Tuesday, April 19, 2011

Ancient pottery and Water Puppets

SUNDAY 17th April
On Saturday I headed off to Hanoi with Lynh. We planned to go to a Don Moen worship celebration, but at the last minute, the govt wouldn't approve of a venue, even though they gave permission for the event to be held... disappointing! We were already in Hanoi, so we just did something else... Anyway, we couldn't leave Hai Phong till Lynh finished her class at 11, then we rode her motorbike to the bus station and caught a coach for the 2 1/2 hour ride to Hanoi ($3.25)... then a city bus to the Citadel (15c) - 20 minutes.
...city bus.

First place we had a quick look at was the Vietnam Military History Museum. The first thing you see is this 1000 year old flag tower in the distance.
Then there is this array of cannons that are centuries old.

I was totally impressed by this huge sculpture made of debris from the American war:

This painting depects the relocation of the Royal Court from Ninh Binh to Hanoi (about 300Km) in 1010, by decree of Emporer Lý Thái Tổ

Sadly, after all the bombing, there are only portions of the ancient walls of the Citadel that they built still standing

Modern buildings housing ancient artefacts are spaced around the old gates
This is Lynh. Of course I took heaps of photos, so now the hard part is deciding which ones to include in my blog...
There were some fabulously contorted tree roots and onyx and marble sculptures on display and for sale, but the best part was all the relics they found during a huge archaeological dig in the 1990s
this is the drainage system put in place 1000 years ago...

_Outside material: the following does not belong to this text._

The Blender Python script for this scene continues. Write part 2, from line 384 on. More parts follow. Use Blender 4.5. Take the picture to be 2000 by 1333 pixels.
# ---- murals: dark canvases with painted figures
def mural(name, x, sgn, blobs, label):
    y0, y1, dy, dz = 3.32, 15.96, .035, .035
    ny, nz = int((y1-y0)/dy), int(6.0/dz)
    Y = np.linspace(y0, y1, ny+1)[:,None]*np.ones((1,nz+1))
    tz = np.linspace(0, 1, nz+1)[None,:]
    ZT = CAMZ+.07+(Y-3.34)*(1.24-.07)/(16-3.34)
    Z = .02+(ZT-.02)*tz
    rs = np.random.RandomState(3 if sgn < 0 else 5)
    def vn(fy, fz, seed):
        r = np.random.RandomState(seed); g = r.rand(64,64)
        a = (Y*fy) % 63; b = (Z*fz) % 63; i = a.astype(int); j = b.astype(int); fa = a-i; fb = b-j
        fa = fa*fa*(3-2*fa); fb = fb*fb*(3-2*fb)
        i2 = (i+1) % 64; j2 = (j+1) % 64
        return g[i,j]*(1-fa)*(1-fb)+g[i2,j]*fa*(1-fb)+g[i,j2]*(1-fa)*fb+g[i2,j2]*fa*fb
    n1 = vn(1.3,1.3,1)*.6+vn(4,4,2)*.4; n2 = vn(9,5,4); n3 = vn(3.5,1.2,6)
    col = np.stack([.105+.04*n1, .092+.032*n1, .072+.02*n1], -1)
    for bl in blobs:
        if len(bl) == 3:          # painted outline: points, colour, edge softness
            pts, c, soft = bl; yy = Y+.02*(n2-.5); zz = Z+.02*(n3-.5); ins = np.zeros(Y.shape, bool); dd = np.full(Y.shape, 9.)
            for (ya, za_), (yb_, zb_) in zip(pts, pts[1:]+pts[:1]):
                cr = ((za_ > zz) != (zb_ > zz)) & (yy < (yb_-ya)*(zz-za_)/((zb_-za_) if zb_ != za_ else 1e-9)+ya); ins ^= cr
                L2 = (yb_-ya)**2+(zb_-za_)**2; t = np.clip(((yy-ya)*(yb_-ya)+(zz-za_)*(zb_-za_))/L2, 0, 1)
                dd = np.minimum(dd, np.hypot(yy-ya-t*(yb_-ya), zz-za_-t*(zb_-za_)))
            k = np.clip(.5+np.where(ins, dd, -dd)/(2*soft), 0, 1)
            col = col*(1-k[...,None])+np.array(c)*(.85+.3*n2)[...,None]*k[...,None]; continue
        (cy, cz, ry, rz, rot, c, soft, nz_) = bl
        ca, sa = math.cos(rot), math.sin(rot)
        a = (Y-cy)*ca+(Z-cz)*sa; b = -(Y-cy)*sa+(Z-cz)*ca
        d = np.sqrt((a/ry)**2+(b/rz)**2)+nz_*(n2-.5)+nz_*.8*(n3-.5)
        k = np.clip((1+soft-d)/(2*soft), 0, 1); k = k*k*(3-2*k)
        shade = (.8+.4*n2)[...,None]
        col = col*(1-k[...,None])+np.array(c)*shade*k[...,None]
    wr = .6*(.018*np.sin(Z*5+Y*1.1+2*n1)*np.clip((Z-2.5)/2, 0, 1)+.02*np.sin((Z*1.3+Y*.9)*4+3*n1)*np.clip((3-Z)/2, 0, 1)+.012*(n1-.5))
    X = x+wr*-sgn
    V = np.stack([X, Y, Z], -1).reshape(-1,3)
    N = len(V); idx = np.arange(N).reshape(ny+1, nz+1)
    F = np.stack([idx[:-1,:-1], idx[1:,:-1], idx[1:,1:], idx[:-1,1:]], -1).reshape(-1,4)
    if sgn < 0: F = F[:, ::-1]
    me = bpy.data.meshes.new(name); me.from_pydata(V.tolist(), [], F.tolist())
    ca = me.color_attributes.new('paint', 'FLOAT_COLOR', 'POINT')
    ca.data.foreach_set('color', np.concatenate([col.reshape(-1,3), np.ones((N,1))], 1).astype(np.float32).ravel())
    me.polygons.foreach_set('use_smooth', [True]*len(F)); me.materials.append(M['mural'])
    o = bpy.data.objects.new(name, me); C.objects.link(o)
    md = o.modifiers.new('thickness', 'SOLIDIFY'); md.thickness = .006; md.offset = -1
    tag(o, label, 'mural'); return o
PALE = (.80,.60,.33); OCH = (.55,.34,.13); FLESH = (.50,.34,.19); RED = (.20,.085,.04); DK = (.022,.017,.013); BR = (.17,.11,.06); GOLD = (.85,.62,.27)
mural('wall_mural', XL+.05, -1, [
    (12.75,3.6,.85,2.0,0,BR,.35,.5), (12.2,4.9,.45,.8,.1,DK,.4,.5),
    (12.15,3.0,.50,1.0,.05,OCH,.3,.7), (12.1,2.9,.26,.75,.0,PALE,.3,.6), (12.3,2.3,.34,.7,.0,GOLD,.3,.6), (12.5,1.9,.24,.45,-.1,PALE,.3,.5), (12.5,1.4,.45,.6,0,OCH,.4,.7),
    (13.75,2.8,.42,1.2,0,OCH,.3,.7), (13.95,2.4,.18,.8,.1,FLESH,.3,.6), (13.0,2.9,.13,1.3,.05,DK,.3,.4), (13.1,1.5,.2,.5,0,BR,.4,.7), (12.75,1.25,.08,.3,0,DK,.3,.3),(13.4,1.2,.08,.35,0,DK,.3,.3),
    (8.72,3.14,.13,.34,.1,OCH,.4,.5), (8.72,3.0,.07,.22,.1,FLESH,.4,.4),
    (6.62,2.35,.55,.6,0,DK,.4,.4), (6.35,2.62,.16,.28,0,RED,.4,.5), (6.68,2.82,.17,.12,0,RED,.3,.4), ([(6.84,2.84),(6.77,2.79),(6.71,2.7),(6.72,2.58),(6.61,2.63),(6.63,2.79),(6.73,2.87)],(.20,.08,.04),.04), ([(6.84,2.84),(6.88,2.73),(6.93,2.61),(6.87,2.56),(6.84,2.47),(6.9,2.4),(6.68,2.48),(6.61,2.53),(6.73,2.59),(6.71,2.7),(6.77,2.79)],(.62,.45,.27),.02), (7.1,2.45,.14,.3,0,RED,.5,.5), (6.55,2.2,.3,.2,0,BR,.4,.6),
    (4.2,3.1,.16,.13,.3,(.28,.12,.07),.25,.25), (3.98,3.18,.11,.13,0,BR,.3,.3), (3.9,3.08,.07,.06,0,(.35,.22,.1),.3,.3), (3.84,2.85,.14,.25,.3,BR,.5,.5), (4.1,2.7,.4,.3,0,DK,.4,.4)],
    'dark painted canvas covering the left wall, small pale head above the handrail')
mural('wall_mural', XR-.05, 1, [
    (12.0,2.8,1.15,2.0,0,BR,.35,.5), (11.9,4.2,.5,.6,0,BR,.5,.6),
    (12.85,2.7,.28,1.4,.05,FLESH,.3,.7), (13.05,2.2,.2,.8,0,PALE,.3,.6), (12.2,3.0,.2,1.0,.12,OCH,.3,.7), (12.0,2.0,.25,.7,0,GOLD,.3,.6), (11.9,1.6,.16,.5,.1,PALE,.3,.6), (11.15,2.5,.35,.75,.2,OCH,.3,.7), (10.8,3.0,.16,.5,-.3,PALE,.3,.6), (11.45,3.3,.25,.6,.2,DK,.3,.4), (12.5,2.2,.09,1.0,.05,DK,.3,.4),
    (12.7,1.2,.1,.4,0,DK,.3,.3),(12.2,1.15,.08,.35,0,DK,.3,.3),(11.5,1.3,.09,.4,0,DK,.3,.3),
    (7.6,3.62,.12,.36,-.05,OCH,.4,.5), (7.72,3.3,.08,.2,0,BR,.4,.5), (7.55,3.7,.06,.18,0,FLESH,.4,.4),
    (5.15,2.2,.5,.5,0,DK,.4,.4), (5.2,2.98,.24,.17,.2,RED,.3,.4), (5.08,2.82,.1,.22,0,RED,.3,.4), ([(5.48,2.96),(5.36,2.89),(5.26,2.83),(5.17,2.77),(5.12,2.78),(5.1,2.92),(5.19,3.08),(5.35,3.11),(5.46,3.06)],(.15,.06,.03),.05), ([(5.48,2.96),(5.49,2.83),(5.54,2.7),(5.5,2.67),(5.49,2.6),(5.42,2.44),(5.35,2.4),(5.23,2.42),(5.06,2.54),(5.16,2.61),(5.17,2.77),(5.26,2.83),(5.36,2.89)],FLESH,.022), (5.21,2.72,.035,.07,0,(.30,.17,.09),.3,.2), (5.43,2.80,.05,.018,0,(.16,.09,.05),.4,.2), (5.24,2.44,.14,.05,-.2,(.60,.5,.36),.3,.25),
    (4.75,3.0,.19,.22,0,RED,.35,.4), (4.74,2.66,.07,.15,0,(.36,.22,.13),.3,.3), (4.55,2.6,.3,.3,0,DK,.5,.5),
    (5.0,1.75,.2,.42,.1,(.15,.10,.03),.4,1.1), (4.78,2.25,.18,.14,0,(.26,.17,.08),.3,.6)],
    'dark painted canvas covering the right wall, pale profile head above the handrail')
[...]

And these pots are from the 9th century!!
It is extroardinary to me that these thick terracotta pavers (30x30cm) were made so well 1000 years ago that they have withstood the passage of time, buried under metres of dirt, rubble and human occupation.

This old gate is a relic of the French colonial era, built in 1832 I think. you can see the damage left by rocket and bullet fire from the American war, but the walls are so thick, the biggest hole at the top still only got through the first 50cm. It was about 5:30pm and people were gathering on the footpaths playing badminton... young and old...

We walked to the old quarter, which is incredibly picturesque - narrow twisting streets, fabulous old buildings, trees and a huge array of street stalls and shops

By then we were very thirsty, so we stopped and had fresh coconut juice...

We were headed for the oldest restaurant in Vietnam - Cha Ca La Vong - owned by the same family since 1871, they only do one dish (a deep fried fish) that is so famous they named the street after it. The entrance is very old and understated:

The food was very simple... marinated fish pieces, fresh rice noodles, greens, roasted peanuts and fish sauce with chillies... ($6 a head)

After we finished our dinner we jumped on the back of a couple of xe om (motorbike taxis) and did a mad dash through the traffic and tourists to get to the Water Puppet Theatre in just 10 minutes. This traditional art form is unique to Vietnam and came complete with a Vietnamese orchestra and singers. The several stories depicted were light-hearted and must have been a lot of fun for the villagers that first thought of it.
the puppeteers stand in the water.

After that we jumped on xe oms again and rode way off into the suburbs to join Lynh's friends at a youth group meeting... followed by a night in a near-by hotel. I'll blog that lot tomorrow coz I'm tired and I haven't begun to blog my visit to CAT BA ISLAND!!!